One night, he slung a knapsack over his shoulder and drifted through
the streets of Victoria in a drug-induced haze, snorting coke and
smoking meth all night, ending up in a doorway as the garbage trucks
rolled by. It was his first night as a homeless addict -- a cycle that
would go on for the next three years.
>From 2004 to 2007, the one-time rising star became a sketchy
street-level hustler, dealing drugs to get money to feed his habit,
sleeping in Vancouver parks and alleys, and playing cat-and-mouse with
police who knew about his former life in the loftiest circles of
political power.
He lost count of how many times he was arrested, eventually doing two
stretches in jail for trafficking. He got mixed up in the most
dangerous side of the drug world and several times feared for his life.
"I passed out in a house one night and four guys burst in with
crowbars to rob the place. They broke my knee, cheek and hand. One guy
jammed a crowbar right through my foot and into the hardwood floor."
He was free on bail at the time. Picked up by police again, the
incident led to his first drug conviction and a seven-month stretch in
Victoria's Wilkinson Road jail, where another former iteration of his
life ironically circled back on him.
Before he got into government work, Smith pursued a career in law
enforcement. He studied criminal forensic science at the B.C.
Institute of Technology and worked for several years as a prison
guard, including at Wilkinson Road.
"Now the guards I used to work with were guarding me," he said. "And
the prisoners I used to guard were my fellow inmates."

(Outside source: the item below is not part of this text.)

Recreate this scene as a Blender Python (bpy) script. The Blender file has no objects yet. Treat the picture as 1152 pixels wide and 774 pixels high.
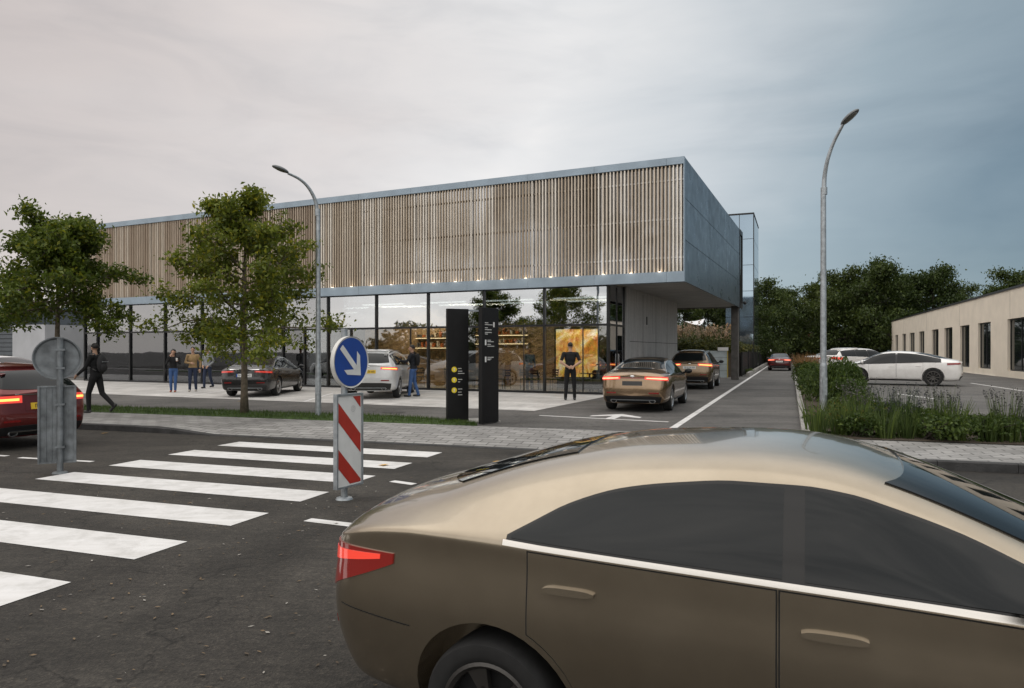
import bpy, bmesh, math, random
import numpy as np
from mathutils import Vector, Matrix, noise
from mathutils.bvhtree import BVHTree

SC = bpy.context.scene
COL = SC.collection
R = random.Random(7)
F_PX, CX, HY = 782.0, 576.0, 395.0      # focal length, centre and horizon of the picture, in its pixels
EYE = 1.6
ROAD_Z = -0.12
LOT_Z = 0.15


def ray(px):
    return (px - CX) / F_PX


def gp(px, py, z=0.0):
    d = (EYE - z) * F_PX / (py - HY)
    return Vector((ray(px) * d, d, z))


def at(px, py, d):
    return Vector((ray(px) * d, d, EYE - (py - HY) / F_PX * d))


# ------------------------------------------------------------------ tagging
def tag(o, label=None, cat=None, group=None, kind=None):
    if label: o['label'] = label
    if cat: o['category'] = cat
    if group: o['group'] = group
    if kind: o['kind'] = kind
    return o


def empty(name, loc=(0, 0, 0), rz=0.0, label=None, cat=None, group=None, parent=None):
    o = bpy.data.objects.new(name, None)
    COL.objects.link(o)
    o.empty_display_size = 0.2
    o.location = loc
    o.rotation_euler = (0, 0, rz)
    if parent: o.parent = parent
    return tag(o, label, cat, group)


def copy_tree(o, parent=None):
    c = o.copy()
    COL.objects.link(c)
    if parent: c.parent = parent
    for ch in list(o.children):
        copy_tree(ch, c)
    return c


# ------------------------------------------------------------------ mesh builder
class MB:
    def __init__(self):
        self.v, self.f, self.m = [], [], []

    def add(self, verts, faces, mat=0):
        b = len(self.v)
        self.v.extend([tuple(p) for p in verts])
        for f in faces:
            self.f.append(tuple(b + i for i in f))
            self.m.append(mat)

    def box(self, x0, x1, y0, y1, z0, z1, mat=0, fr=None):
        p = [(x0, y0, z0), (x1, y0, z0), (x1, y1, z0), (x0, y1, z0), (x0, y0, z1), (x1, y0, z1), (x1, y1, z1), (x0, y1, z1)]
        if fr: p = [fr(*q) for q in p]
        self.add(p, [(3, 2, 1, 0), (4, 5, 6, 7), (0, 1, 5, 4), (1, 2, 6, 5), (2, 3, 7, 6), (3, 0, 4, 7)], mat)

    def poly(self, pts, mat=0):
        self.add(pts, [tuple(range(len(pts)))], mat)

    def tube(self, pts, rad, n=8, mat=0, cap=True):
        pts = [Vector(p) for p in pts]
        if not hasattr(rad, '__len__'): rad = [rad] * len(pts)
        vs, fs = [], []
        up = None
        for i, p in enumerate(pts):
            t = (pts[min(i + 1, len(pts) - 1)] - pts[max(i - 1, 0)])
            t = t.normalized() if t.length > 1e-9 else Vector((0, 0, 1))
            if up is None:
                up = Vector((1, 0, 0)) if abs(t.x) < 0.8 else Vector((0, 1, 0))
            a = up - t * up.dot(t)
            a = a.normalized() if a.length > 1e-6 else t.orthogonal().normalized()
            up = a
            b = t.cross(a)
            for k in range(n):
                w = 2 * math.pi * k / n
                vs.append(p + (a * math.cos(w) + b * math.sin(w)) * rad[i])
        for i in range(len(pts) - 1):
            for k in range(n):
                k2 = (k + 1) % n
                fs.append((i * n + k, i * n + k2, (i + 1) * n + k2, (i + 1) * n + k))
        if cap:
            fs.append(tuple(reversed(range(n))))
            fs.append(tuple(range((len(pts) - 1) * n, len(pts) * n)))
        self.add(vs, fs, mat)

    def lathe(self, prof, n=24, mat=0, fr=None):
        """prof: [(r, z)] turned about z; fr maps (x, y, z) to the place"""
        vs, fs = [], []
        for r, z in prof:
            for k in range(n):
                w = 2 * math.pi * k / n
                q = (r * math.cos(w), r * math.sin(w), z)
                vs.append(fr(*q) if fr else q)
        for i in range(len(prof) - 1):
            for k in range(n):
                k2 = (k + 1) % n
                fs.append((i * n + k, i * n + k2, (i + 1) * n + k2, (i + 1) * n + k))
        self.add(vs, fs, mat)

    def ball(self, c, rx, ry=None, rz=None, seg=14, rings=9, mat=0, rot=None):
        ry = rx if ry is None else ry
        rz = rx if rz is None else rz
        c = Vector(c)
        vs = [Vector((0, 0, -rz))]
        for i in range(1, rings):
            a = -math.pi / 2 + math.pi * i / rings
            for k in range(seg):
                w = 2 * math.pi * k / seg
                vs.append(Vector((rx * math.cos(a) * math.cos(w), ry * math.cos(a) * math.sin(w), rz * math.sin(a))))
        vs.append(Vector((0, 0, rz)))
        if rot is not None: vs = [rot @ p for p in vs]
        vs = [p + c for p in vs]
        fs = []
        for k in range(seg):
            fs.append((0, 1 + (k + 1) % seg, 1 + k))
        for i in range(rings - 2):
            for k in range(seg):
                a, b = 1 + i * seg + k, 1 + i * seg + (k + 1) % seg
                fs.append((a, b, b + seg, a + seg))
        l = len(vs) - 1
        o = 1 + (rings - 2) * seg
        for k in range(seg):
            fs.append((o + k, o + (k + 1) % seg, l))
        self.add(vs, fs, mat)

    def mesh(self, name, mats, smooth=False, angle=None):
        me = bpy.data.meshes.new(name)
        me.from_pydata(self.v, [], self.f)
        for m in (mats if isinstance(mats, (list, tuple)) else [mats]):
            me.materials.append(m)
        me.polygons.foreach_set('material_index', self.m)
        if smooth:
            me.polygons.foreach_set('use_smooth', [True] * len(me.polygons))
            if angle: me.set_sharp_from_angle(angle=math.radians(angle))
        me.update()
        return me

    def build(self, name, mats, parent=None, smooth=False, angle=None, bevel=None):
        o = bpy.data.objects.new(name, self.mesh(name, mats, smooth, angle))
        COL.objects.link(o)
        if parent: o.parent = parent
        if bevel:
            b = o.modifiers.new('edge', 'BEVEL')
            b.width = bevel
            b.segments = 2
            b.limit_method = 'ANGLE'
        return o


class Fr:
    """a plan frame: origin and two ground axes"""
    def __init__(self, o, ux):
        self.o = Vector((o[0], o[1]))
        self.u = Vector(ux).normalized()
        self.v = Vector((-self.u.y, self.u.x))

    def __call__(self, a, b, z=0.0):
        p = self.o + self.u * a + self.v * b
        return Vector((p.x, p.y, z))

    def inv(self, p):
        q = Vector((p[0], p[1])) - self.o
        return q.dot(self.u), q.dot(self.v)

    @property
    def ang(self):
        return math.atan2(self.u.y, self.u.x)


ST = Fr((-6.17, 14.16), (0.9496, -0.3137))       # the street: along the kerb, and away from the road
BD = Fr((3.53, 25.3), (0.908, -0.418))           # the showroom: along its front from the glass corner, and into it
LN = Fr((3.25, 14.2), (0.928, -0.372))           # the side lane: across it, and along it


def evaluated(me, mods, name='tmp'):
    o = bpy.data.objects.new(name, me)
    COL.objects.link(o)
    mods(o)
    dg = bpy.context.evaluated_depsgraph_get()
    r = bpy.data.meshes.new_from_object(o.evaluated_get(dg), depsgraph=dg)
    bpy.data.objects.remove(o)
    return r


# ------------------------------------------------------------------ materials
def mat(name, col, rough=0.6, metal=0.0, coat=0.0, spec=0.5, emit=None, estr=0.0, var=0.0, vscale=6.0, bump=0.0, bscale=60.0, trans=0.0, sub=None):
    m = bpy.data.materials.new(name)
    m.use_nodes = True
    nt = m.node_tree
    b = nt.nodes['Principled BSDF']
    b.inputs['Base Color'].default_value = (*col, 1)
    b.inputs['Roughness'].default_value = rough
    b.inputs['Metallic'].default_value = metal
    b.inputs['Coat Weight'].default_value = coat
    b.inputs['Coat Roughness'].default_value = 0.04
    b.inputs['Specular IOR Level'].default_value = spec
    if emit:
        b.inputs['Emission Color'].default_value = (*emit, 1)
        b.inputs['Emission Strength'].default_value = estr
    if var or bump:
        tc = nt.nodes.new('ShaderNodeTexCoord')
    if var:
        n = nt.nodes.new('ShaderNodeTexNoise')
        n.inputs['Scale'].default_value = vscale
        n.inputs['Detail'].default_value = 6
        nt.links.new(tc.outputs['Object'], n.inputs['Vector'])
        r = nt.nodes.new('ShaderNodeMapRange')
        r.inputs[1].default_value, r.inputs[2].default_value = 0.3, 0.7
        r.inputs[3].default_value, r.inputs[4].default_value = 1 - var, 1 + var
        nt.links.new(n.outputs[0], r.inputs[0])
        mx = nt.nodes.new('ShaderNodeVectorMath')
        mx.operation = 'SCALE'
        mx.inputs[0].default_value = col
        nt.links.new(r.outputs[0], mx.inputs['Scale'])
        nt.links.new(mx.outputs[0], b.inputs['Base Color'])
    if bump:
        n = nt.nodes.new('ShaderNodeTexNoise')
        n.inputs['Scale'].default_value = bscale
        n.inputs['Detail'].default_value = 5
        nt.links.new(tc.outputs['Object'], n.inputs['Vector'])
        bp = nt.nodes.new('ShaderNodeBump')
        bp.inputs['Strength'].default_value = bump
        bp.inputs['Distance'].default_value = 0.02
        nt.links.new(n.outputs[0], bp.inputs['Height'])
        nt.links.new(bp.outputs[0], b.inputs['Normal'])
    return m


class NT:
    """a small node-tree writer"""
    def __init__(self, name):
        self.m = bpy.data.materials.new(name)
        self.m.use_nodes = True
        self.t = self.m.node_tree
        self.b = self.t.nodes['Principled BSDF']
        self.out = self.t.nodes['Material Output']
        self.tc = self.n('ShaderNodeTexCoord')

    def n(self, kind, **kw):
        x = self.t.nodes.new(kind)
        for k, v in kw.items(): setattr(x, k, v)
        return x

    def l(self, a, b): self.t.links.new(a, b)

    def noise(self, scale, detail=6, rough=0.55, vec=None, dist=0.0):
        x = self.n('ShaderNodeTexNoise')
        x.inputs['Scale'].default_value = scale
        x.inputs['Detail'].default_value = detail
        x.inputs['Roughness'].default_value = rough
        x.inputs['Distortion'].default_value = dist
        self.l(vec or self.tc.outputs['Object'], x.inputs['Vector'])
        return x.outputs[0]

    def mapping(self, rz=0.0, scale=(1, 1, 1), loc=(0, 0, 0)):
        x = self.n('ShaderNodeMapping')
        x.inputs['Rotation'].default_value = (0, 0, rz)
        x.inputs['Scale'].default_value = scale
        x.inputs['Location'].default_value = loc
        self.l(self.tc.outputs['Object'], x.inputs['Vector'])
        return x.outputs[0]

    def ramp(self, fac, stops):
        x = self.n('ShaderNodeValToRGB')
        e = x.color_ramp.elements
        while len(e) < len(stops): e.new(0.5)
        for k, (p, c) in enumerate(stops):
            e[k].position = p
            e[k].color = (*c, 1) if len(c) == 3 else c
        self.l(fac, x.inputs[0])
        return x.outputs[0]

    def mix(self, fac, a, b, blend='MIX'):
        x = self.n('ShaderNodeMix', data_type='RGBA', blend_type=blend)
        for s, val in ((x.inputs[0], fac), (x.inputs[6], a), (x.inputs[7], b)):
            if hasattr(val, 'links'): self.l(val, s)
            elif isinstance(val, (int, float)): s.default_value = val
            else: s.default_value = (*val, 1)
        return x.outputs[2]

    def bump(self, h, strength=0.3, dist=0.01):
        x = self.n('ShaderNodeBump')
        x.inputs['Strength'].default_value = strength
        x.inputs['Distance'].default_value = dist
        self.l(h, x.inputs['Height'])
        self.l(x.outputs[0], self.b.inputs['Normal'])


def asphalt(name, c, warm=(1.0, 0.97, 0.93), patch=0.35, speck=0.5, gscale=90, wear=0.8):
    k = NT(name)
    lo = tuple(c * (1 - patch) * w for w in warm)
    hi = tuple(c * (1 + patch) * w for w in warm)
    big = k.ramp(k.noise(0.35, 5, 0.6, dist=0.6), [(0.36, lo), (0.64, hi)])
    # grit of the surface
    v = k.n('ShaderNodeTexVoronoi')
    v.inputs['Scale'].default_value = gscale
    k.l(k.tc.outputs['Object'], v.inputs['Vector'])
    grit = k.ramp(v.outputs['Color'], [(0.12, (0.45, 0.45, 0.45)), (0.75, (1.3, 1.27, 1.23)), (0.97, (2.3, 2.2, 2.05))])
    a = k.mix(speck, big, grit, 'MULTIPLY')
    fine = k.ramp(k.noise(14, 8, 0.75), [(0.35, (0.72, 0.72, 0.72)), (0.7, (1.25, 1.23, 1.2))])
    a = k.mix(0.8, a, fine, 'MULTIPLY')
    # wear along the way of travel, and square repairs
    st = k.ramp(k.noise(1.0, 6, 0.62, vec=k.mapping(-ST.ang, (0.16, 1.5, 1))), [(0.34, (0.72, 0.72, 0.72)), (0.66, (1.24, 1.23, 1.21))])
    a = k.mix(wear, a, st, 'MULTIPLY')
    st2 = k.ramp(k.noise(9.0, 5, 0.7, vec=k.mapping(-ST.ang, (0.5, 2.2, 1))), [(0.40, (0.80, 0.80, 0.80)), (0.62, (1.16, 1.15, 1.13))])
    a = k.mix(wear, a, st2, 'MULTIPLY')
    # thin cracks and patches
    w = k.n('ShaderNodeTexVoronoi', feature='DISTANCE_TO_EDGE')
    w.inputs['Scale'].default_value = 0.42
    dn = k.n('ShaderNodeTexNoise')
    dn.inputs['Scale'].default_value = 2.2
    dn.inputs['Detail'].default_value = 7
    k.l(k.tc.outputs['Object'], dn.inputs['Vector'])
    ad = k.n('ShaderNodeVectorMath', operation='MULTIPLY_ADD')
    k.l(dn.outputs[1], ad.inputs[0])
    ad.inputs[1].default_value = (0.8, 0.8, 0.8)
    k.l(k.tc.outputs['Object'], ad.inputs[2])
    k.l(ad.outputs[0], w.inputs['Vector'])
    crack = k.ramp(w.outputs['Distance'], [(0.0, (0.30, 0.30, 0.30)), (0.008, (1, 1, 1))])
    a = k.mix(0.75, a, crack, 'MULTIPLY')
    k.l(a, k.b.inputs['Base Color'])
    k.b.inputs['Roughness'].default_value = 0.82
    k.b.inputs['Specular IOR Level'].default_value = 0.3
    k.bump(v.outputs['Distance'], 0.55, 0.006)
    return k.m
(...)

Some of the more hard-core prisoners didn't take kindly to a former
"hack" suddenly appearing on their side of the bars. One of them broke
his jaw. But even that didn't shock Smith out of his ruinous cravings.
"When I got out, I went straight back to the street, right back to
using and dealing," he said. "I lived for six months in a steel
shipping container under the Granville Street bridge. Dropped down to
125 pounds. Some people reached out, but I was beyond help."
Those people included his well-to-do parents, who worked in the B.C.
film-production business and provided what Smith calls a loving,
stable upbringing in an upper-class Victoria neighbourhood and a
private-school education.
He said the lowest moment came during a robbery in a Vancouver
apartment. "These guys came in and I had something they wanted. One
held a shotgun to my head. That was the bottom for me. I thought, 'I
can't live this life anymore.'"
Smith entered rehab in 2007. Free and clear of drugs and alcohol for
two years, he accepted a post as director of a Prince George rehab
centre.
"I lost many wonderful friends and fantastic people in my life," he
said. "Hopefully, I can one day earn their respect again."